Kegoncangan muka bumi hadir pula di zaman kekhilafahan Umar bin Khattab, sebagaimana yang disampaikan dalam riwayat Ibnu Abid Dun-ya dalam Manaqib Umar. Madinah sebagai pusat pemerintahan kembali bergoncang. Umar menempelkan tangannya ke tanah dan berkata kepada bumi, “Ada apa denganmu?” Lalu ia bertanya kepada penduduknya pasca gempa, “Wahai masyarakat, tidaklah gempa ini terjadi kecuali karena ada sesuatu yang kalian lakukan. Alangkah cepatnya kalian melakukan dosa. Demi yang jiwaku ada di tangan-Nya, jika terjadi gempa susulan, aku tidak akan mau tinggal bersama kalian selamanya!”
Sahabat Ka’ab bin Malik mempunyai pendapat yang mirip dengan Umar bin Khattab. “Tidaklah bumi bergoncang kecuali karena ada maksiat-maksiat yang dilakukan di atasnya. Bumi gemetar karena takut Rabb nya Azza Wajalla melihatnya.”
Lalu bagaimana cara agar semua ini tidak berulang? Bumi bersikap tenang dan tak lagi gelisah dengan maksiat yang meradang.

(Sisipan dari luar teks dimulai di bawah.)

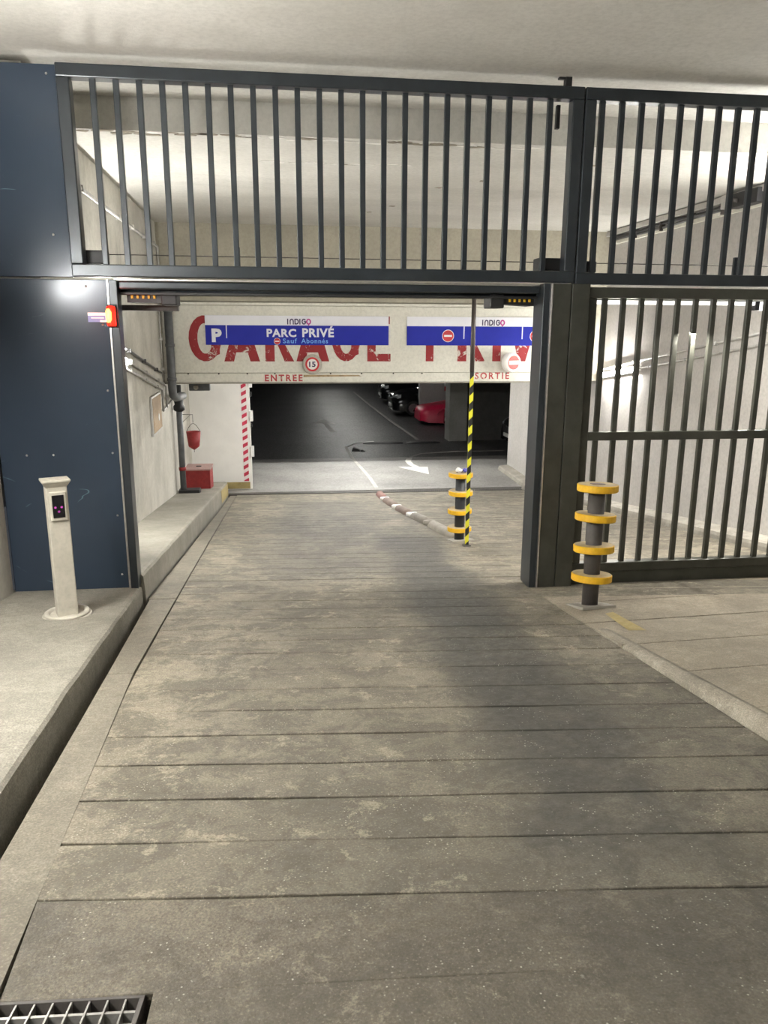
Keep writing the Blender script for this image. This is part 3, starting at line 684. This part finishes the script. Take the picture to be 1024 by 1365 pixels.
# drain channel across the ramp foot
t = thing('drain_channel', 'long slotted drain channel across the foot of the ramp', 'drain', (0, 0, 0))
def dl(x): return 10.40-.035*x
put('channel_frame', MB().hexa([(-1.25, dl(-1.25)-.02, FZ-.2), (5.45, dl(5.45)-.02, FZ-.2), (5.45, dl(5.45)+.20, FZ-.2), (-1.25, dl(-1.25)+.20, FZ-.2), (-1.25, dl(-1.25)-.02, FZ-.028), (5.45, dl(5.45)-.02, FZ-.028), (5.45, dl(5.45)+.20, FZ-.028), (-1.25, dl(-1.25)+.20, FZ-.028)]), M['soil'], t)
me = MB().box(-.011, .011, 0, .18, -.028, .0).mesh('grate_bar')
n = 150
for i in range(n):
    x = -1.2+i*(6.6/n); put('grate_bar', me, M['polegrey'], t, (x, dl(x), FZ-.005))
put('channel_rail', MB().hexa([(-1.25, dl(-1.25)-.02, FZ-.04), (5.45, dl(5.45)-.02, FZ-.04), (5.45, dl(5.45)+.005, FZ-.04), (-1.25, dl(-1.25)+.005, FZ-.04), (-1.25, dl(-1.25)-.02, FZ), (5.45, dl(5.45)-.02, FZ), (5.45, dl(5.45)+.005, FZ), (-1.25, dl(-1.25)+.005, FZ)]), M['polegrey'], t)
# drain grate at the lower left
t = thing('drain_grate', 'square steel drain grate in the near ramp slab', 'drain grate', (px1, py0, rz(py0, -.004)), rot=(math.atan(-SL), 0, -.06))
gm = plain('galvanised_grate', (.34, .33, .31, 1), .4, .6, .2, 30)
put('frame', MB().box(-.66, 0, -.012, 0, -.05, .0, .001).box(-.66, 0, -.47, -.458, -.05, 0, .001).box(-.012, 0, -.458, -.012, -.05, 0, .001).box(-.66, -.648, -.458, -.012, -.05, 0, .001), M['polegrey'], t)
me = MB().box(-.0022, .0022, -.458, -.012, -.03, -.002).mesh('grate_bar'); 
for i in range(14): put('grate_bar', me, gm, t, (-.045-.044*i, 0, 0))
me = MB().box(-.648, -.012, -.004, .004, -.034, -.006).mesh('cross_bar')
for i in range(10): put('cross_bar', me, gm, t, (0, -.05-.042*i, 0))
put('pit', MB().box(-.66, 0, -.47, 0, -.30, -.29), M['soil'], t)

# ------------------------------------------------------------------ left inner wall fittings
def conduit(label, pts, r, mat, clips=None):
    t = thing('conduit', label, 'pipe', pts[0])
    o = Vector(pts[0]); put('pipe', MB().tube([Vector(p_)-o for p_ in pts], r, 8), mat, t)
    if clips:
        a, b_ = Vector(pts[0])-o, Vector(pts[1])-o
        for k in range(clips):
            c = a+(b_-a)*((k+.5)/clips); put('clip', MB().box(c.x-.03, c.x+.03, c.y-.012, c.y+.012, c.z-r-.008, c.z+r+.008, .002), mat, t)
    return t
def LW(y, off=.03): return wl(y)+off
metalc = plain('galvanised_conduit', (.45, .44, .42, 1), .45, .5, .15, 10)
darkc = plain('dark_conduit', (.09, .09, .09, 1), .5, 0, .2)
conduit('dark upper conduit sloping down the left wall', [(LW(.5), .5, 2.40), (LW(6.35), 6.35, 1.53)], .016, darkc, 5)
conduit('middle grey conduit sloping down the left wall', [(LW(.5), .5, 2.27), (LW(6.45), 6.45, 1.36), (LW(6.45, .05), 6.6, 1.30), (LW(6.45, .05), 6.62, .95)], .016, metalc, 5)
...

Umar bin Abdul Aziz yang memerintah dengan gemilang memberikan solusi. Saat bumi selesai bergoncang, Umar bin Abdul Aziz segera menulis surat kepada semua elemen pejabatnya di seluruh wilayah kekuasaannya., “Gempa ini adalah sesuatu yang Allah azza wajalla gunakan untuk menegur hamba-hamba-Nya. Saya telah menulis perintah ke seluruh wilayah agar mereka keluar pada hari yang telah ditentukan pada bulan yang telah ditentukan, siapa yang mempunyai sesuatu maka bersedekahlah karena Allah berfirman, "Sesungguhnya beruntunglah orang yang membersihkan diri (dengan beriman), dan dia ingat nama Tuhannya, lalu dia salat. (Qs. Al-A’la: 14-15)
Dan katakanlah sebagaimana Adam berkata, “Ya Tuhan kami, kami telah menganiaya diri kami sendiri, dan jika Engkau tidak mengampuni kami dan memberi rahmat kepada kami, niscaya pastilah kami termasuk orang-orang yang merugi.” (Qs. Al-A’raf: 23)
Dan katakanlah sebagaimana Nuh berkata, “Dan sekiranya Engkau tidak memberi ampun kepadaku, dan (tidak) menaruh belas kasihan kepadaku, niscaya aku akan termasuk orang-orang yang rugi.” (Qs. Hud: 47)
Dan katakanlah sebagaimana Yunus berkata, “Tidak ada Tuhan selain Engkau. Maha Suci Engkau, sesungguhnya aku adalah termasuk orang-orang yang zalim.” (Qs. Al-Anbiya’: 87)
Maka sejatinya bumi sedang menasihati kita agar kembali kepada hukum-hukumNya.